The solid-fueled Minotaur 1 launcher will also haul 16 CubeSat payloads into orbit for government and institutional customers.

According to Wegner, the Minotaur 1 launch will be conducted as a commercial flight.

"We're going after a commercial acquisition approach for a Minotaur," Wegner said. "We're trying to push hard on different cost models from a business perspective."

The Federal Aviation Administration will license the launch commercially instead of through Defense Department oversight.

"That's saving us quite a bit of money, maybe double-digit millions [of dollars] in cost savings," Wegner said.

The ORS 3 mission will mark the 11th launch of a Minotaur 1 vehicle, a four-stage booster powered by decommissioned Minuteman missile motors and heritage systems from the air-launched Pegasus rocket.

It will be the fifth Minotaur 1 flight from the Mid-Atlantic Regional Spaceport, a state-run launch facility located at NASA's Wallops Flight Facility on Virginia's Eastern Shore.

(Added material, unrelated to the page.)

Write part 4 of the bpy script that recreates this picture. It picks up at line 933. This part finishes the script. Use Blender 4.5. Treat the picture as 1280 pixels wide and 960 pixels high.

"We are very pleased to continue to provide cost-effective military space missions for the U.S. Air Force," said Ron Grabe, Orbital's executive vice president and general manager of its launch systems group. "For the past 15 years, the Minotaur program has provided highly reliable and affordable launchers that combine government-owned propulsion systems with commercial rocket technology to support Department of Defense and other U.S. government space missions."

An enhanced Minotaur 5 rocket, propelled by more powerful Peacekeeper missile motors, is also due for launch in mid-2013 from Wallops with NASA's LADEE mission to probe the tenuous lunar atmosphere.

The LADEE and ORS 3 launches can occur about 60 days apart, and officials have not formally decided which mission will fly first.